BEVERLY HILLS – Luca Guadagnino is getting ready for the American release of his “cover” of “Suspiria,” but the story may not end with the film’s striking epilogue. In fact, it might not even truly begin in 1977 where the latest incarnation is set.
The Oscar-nominated “Call Me By Your Name” director is enjoying mostly strong reviews for “Suspiria” (74 on Metacritic, 72 on Rotten Tomatoes). It was also a labor of love for Guadagnino who became obsessed with Dario Argento’s original “Suspiria” as a child. His version of the film features many of the same characters including Susie Bannon (Dakota Fanning), Madame Blanc (Tilda Swinton), Sara (Mia Goth) and Helena Markos (also Swinton), the longtime leader of the witches’ coven that is central to the story.

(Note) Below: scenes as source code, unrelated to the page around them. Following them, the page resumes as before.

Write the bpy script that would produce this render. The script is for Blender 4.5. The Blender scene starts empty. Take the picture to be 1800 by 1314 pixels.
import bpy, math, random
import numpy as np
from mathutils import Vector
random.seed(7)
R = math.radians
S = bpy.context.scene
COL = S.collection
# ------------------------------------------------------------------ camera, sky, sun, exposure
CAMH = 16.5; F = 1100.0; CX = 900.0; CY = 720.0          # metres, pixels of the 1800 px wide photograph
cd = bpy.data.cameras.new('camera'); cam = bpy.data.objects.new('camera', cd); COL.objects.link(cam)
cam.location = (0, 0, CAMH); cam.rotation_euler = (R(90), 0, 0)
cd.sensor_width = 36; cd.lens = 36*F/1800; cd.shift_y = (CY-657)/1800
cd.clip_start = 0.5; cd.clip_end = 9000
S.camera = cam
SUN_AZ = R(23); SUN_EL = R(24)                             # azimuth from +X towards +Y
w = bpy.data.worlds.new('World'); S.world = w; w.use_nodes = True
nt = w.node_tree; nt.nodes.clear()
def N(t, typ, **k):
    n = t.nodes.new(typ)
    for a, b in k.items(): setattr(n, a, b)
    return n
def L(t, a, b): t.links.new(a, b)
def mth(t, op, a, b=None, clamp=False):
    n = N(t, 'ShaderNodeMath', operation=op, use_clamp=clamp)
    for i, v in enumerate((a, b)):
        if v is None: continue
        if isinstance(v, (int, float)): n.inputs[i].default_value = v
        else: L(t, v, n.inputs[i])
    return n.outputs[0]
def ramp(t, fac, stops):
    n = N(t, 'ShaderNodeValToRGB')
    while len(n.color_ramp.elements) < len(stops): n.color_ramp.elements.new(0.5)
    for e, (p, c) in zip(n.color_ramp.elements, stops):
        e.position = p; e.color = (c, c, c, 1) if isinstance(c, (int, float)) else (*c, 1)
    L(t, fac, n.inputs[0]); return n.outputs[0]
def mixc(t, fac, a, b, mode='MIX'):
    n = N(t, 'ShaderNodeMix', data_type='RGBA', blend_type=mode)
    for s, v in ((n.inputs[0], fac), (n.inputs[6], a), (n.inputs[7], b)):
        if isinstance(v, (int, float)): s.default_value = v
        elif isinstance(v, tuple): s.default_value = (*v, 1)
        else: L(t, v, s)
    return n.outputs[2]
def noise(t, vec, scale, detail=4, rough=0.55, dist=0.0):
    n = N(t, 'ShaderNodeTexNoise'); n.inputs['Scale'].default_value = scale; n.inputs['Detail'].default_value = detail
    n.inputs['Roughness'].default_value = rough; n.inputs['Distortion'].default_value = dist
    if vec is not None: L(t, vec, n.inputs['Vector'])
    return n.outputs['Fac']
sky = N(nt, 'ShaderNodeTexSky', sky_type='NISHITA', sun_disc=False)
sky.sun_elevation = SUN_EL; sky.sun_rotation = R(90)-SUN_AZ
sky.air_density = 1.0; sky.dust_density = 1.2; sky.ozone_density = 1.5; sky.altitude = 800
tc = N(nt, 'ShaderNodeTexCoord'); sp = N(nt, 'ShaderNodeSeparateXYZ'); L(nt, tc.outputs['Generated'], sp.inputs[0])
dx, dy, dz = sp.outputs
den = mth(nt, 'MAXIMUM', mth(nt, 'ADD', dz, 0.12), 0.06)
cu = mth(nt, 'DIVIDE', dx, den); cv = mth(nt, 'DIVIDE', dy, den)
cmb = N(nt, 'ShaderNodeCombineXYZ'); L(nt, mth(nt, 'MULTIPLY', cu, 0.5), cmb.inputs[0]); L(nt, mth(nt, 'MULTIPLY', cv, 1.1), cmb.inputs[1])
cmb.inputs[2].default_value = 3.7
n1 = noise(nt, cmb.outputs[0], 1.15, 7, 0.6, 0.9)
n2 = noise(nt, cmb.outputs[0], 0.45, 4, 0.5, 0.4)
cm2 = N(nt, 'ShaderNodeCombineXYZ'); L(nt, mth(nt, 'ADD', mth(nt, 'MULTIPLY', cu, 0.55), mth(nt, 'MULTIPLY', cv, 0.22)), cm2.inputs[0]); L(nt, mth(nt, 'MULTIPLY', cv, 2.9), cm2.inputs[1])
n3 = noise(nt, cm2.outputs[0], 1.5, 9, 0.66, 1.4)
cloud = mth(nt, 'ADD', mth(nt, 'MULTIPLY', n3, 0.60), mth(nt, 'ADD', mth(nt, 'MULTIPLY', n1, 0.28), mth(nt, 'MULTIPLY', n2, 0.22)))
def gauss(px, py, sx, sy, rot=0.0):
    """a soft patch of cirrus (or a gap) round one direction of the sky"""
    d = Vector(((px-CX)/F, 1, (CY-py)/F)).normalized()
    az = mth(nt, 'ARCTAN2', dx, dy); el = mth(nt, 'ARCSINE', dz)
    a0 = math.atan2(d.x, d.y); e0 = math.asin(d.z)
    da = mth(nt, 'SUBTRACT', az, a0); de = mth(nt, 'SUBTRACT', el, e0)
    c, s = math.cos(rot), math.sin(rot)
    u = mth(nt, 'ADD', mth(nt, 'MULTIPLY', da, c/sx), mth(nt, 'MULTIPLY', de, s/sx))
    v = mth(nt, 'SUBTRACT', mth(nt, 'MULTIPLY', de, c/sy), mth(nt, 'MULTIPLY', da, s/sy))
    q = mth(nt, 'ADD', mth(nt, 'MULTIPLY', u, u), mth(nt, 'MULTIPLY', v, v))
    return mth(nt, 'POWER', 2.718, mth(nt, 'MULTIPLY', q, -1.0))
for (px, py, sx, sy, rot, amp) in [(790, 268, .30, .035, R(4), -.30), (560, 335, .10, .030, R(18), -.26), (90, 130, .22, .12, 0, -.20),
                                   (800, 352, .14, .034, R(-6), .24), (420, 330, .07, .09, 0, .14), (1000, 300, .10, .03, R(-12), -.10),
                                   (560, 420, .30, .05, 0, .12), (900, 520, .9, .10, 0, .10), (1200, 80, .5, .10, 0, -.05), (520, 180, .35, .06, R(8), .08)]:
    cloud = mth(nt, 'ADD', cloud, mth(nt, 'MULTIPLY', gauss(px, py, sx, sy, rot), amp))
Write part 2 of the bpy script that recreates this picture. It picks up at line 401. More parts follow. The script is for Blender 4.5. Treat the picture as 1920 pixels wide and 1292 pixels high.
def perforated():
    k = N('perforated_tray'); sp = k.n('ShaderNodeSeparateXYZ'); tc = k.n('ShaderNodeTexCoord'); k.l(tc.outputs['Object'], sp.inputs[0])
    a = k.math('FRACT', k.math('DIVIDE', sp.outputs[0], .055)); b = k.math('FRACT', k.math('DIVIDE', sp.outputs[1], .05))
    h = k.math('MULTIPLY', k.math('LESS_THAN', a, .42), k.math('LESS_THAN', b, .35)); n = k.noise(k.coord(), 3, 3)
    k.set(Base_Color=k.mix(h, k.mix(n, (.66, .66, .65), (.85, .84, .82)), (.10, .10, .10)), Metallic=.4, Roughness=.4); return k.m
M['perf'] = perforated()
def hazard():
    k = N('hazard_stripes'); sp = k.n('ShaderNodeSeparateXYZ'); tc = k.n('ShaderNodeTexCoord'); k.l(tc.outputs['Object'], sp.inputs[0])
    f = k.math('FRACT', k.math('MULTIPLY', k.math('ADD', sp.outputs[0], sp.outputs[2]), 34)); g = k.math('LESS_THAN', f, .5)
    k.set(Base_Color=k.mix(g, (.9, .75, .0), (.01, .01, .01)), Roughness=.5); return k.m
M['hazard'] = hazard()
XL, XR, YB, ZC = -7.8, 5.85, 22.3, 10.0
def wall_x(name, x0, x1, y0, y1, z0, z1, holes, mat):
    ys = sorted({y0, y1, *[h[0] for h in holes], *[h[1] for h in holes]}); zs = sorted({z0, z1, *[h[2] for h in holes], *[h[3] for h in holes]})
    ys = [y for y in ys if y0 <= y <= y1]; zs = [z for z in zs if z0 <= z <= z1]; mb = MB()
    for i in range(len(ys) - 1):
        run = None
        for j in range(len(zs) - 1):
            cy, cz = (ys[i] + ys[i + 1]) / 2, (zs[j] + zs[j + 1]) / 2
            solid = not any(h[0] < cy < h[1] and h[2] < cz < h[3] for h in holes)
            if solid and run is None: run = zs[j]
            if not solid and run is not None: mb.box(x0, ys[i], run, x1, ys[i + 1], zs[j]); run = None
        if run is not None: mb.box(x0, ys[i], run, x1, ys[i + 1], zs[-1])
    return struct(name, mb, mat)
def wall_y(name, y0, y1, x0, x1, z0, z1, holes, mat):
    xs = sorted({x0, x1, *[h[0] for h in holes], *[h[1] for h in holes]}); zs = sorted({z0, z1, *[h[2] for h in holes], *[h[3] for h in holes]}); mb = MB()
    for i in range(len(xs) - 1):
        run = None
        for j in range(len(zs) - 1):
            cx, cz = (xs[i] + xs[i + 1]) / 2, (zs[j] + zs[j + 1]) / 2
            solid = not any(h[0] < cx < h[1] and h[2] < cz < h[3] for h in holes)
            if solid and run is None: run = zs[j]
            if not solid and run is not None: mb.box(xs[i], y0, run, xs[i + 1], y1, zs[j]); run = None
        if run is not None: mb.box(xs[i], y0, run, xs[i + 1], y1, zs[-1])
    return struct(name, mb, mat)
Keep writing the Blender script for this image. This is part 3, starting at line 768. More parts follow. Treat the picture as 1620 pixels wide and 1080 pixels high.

During an interview on Wednesday, Guadagnino revealed he has many backstories for these characters and one, in particular, that could be part of a second “chapter” of “Suspiria” he’s teased previously.
“I have this image in my mind, and this is an exclusive for The Playlist,” Guadagnino says. “I have this image in my mind of Helena Markos in solitude in the year 1212 in Scotland or in Spain. Wondering through a village and trying to find a way on how she can manipulate the women of the village. I have this image. I know she was there, I know it was six to seven hundred years before the actual storyline of this film.”
To be frank, Guadagnino hasn’t formally begun work on what could constitute another “Suspiria” (he doesn’t like the word sequel), but he notes at one point the current film was going to be titled “Suspiria Part One.”
Note: Minor spoiler below.
“This because this is a movie layer in times and space,” Guadagnino says. “When Patricia [Chloë Grace Moretz] is in that undead situation she says to Sarah, ‘She shows me things.’ What? What kind of thing? Where is she? What is she saying? It’s very fertile what [screenwriter David Kajganich] came up with. So I think, depending on how this movie plays out in theaters we may revisit or once to see. I think this movie particularly is in a way not necessarily something that need to be progressed in advance. A companion piece this could something better deals with different layers of time. Not just the arrow that point the future.”
That prompted the obvious question, “But might it still involve witches?”
“Of course,” Guadagnino replies smiling. “It all about witches.”
“Suspiria” opens in New York and Los Angeles on Friday.